First Solar held its fourth quarter conference call today and made its usual announcements of stunning profits ($7.53 per share for the last four quarters), revenue growth (more than $2 billion for the fiscal year) and decreasing production costs (down to 80 cents per Watt). The company also made a lot of fuss over its credit rating, which it expects to give it a prominent competitive edge going forward.
Why would a solar company care much about its investment rating? Because First Solar is quickly morphing from a pure module manufacturer into a project developer. The company, for instance, is self-developing its 600 MW Sunrise and its 550 MW Topaz projects. In order to raise capital for such expensive endeavors, the company will soon start to borrow heavily. The cheaper the cost of capital (thanks to a quality investment grade debt rating), the more projects the company can build. The more projects that are built, the more modules will be sold.
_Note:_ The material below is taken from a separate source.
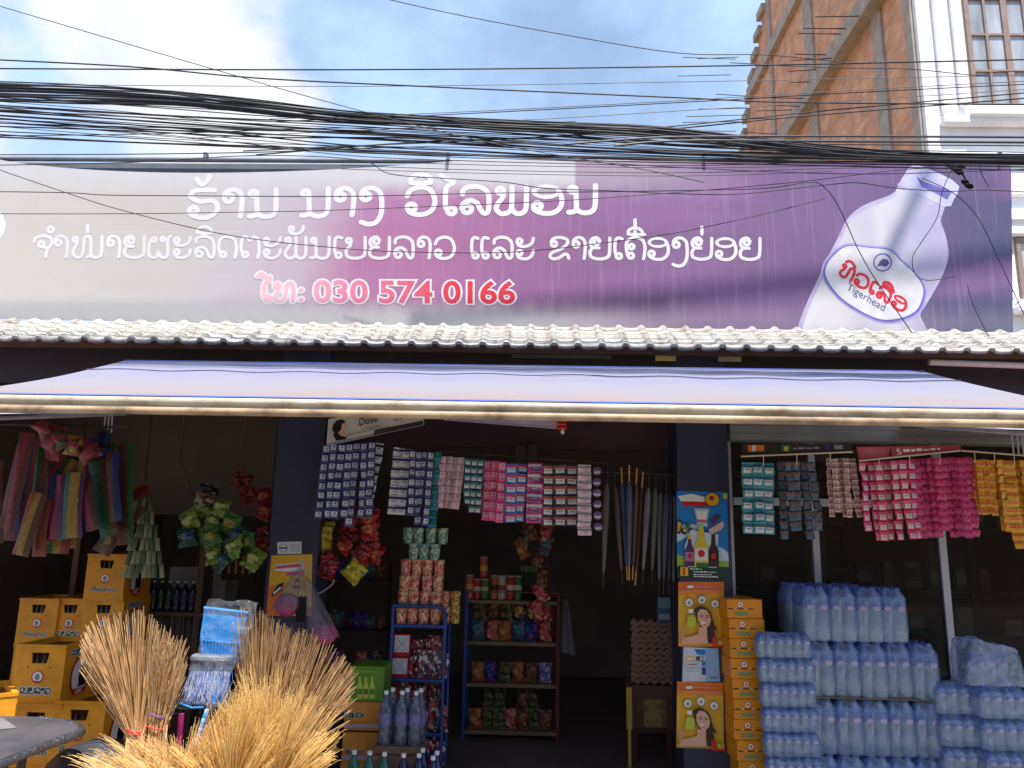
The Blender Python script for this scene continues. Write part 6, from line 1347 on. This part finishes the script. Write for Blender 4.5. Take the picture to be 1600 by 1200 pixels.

Thus far, First Solar has amassed nearly $900 million in cash reserves. When asked what the company plans to do with the hoard, Chief Financial Officer Jens Meyerhoff said that it will stay in the bank. The cash cushion, he said, will help the company claim a high-grade investment rating. That rating will in turn make it easier for the company to borrow. "The cost of capital will increasingly be a significant portion of solar projects," Meyerhoff said.
So First Solar has successfully transformed from a scrappy startup to a successful manufacturer to a financially solid powerhouse. Maybe a dividend is next in store?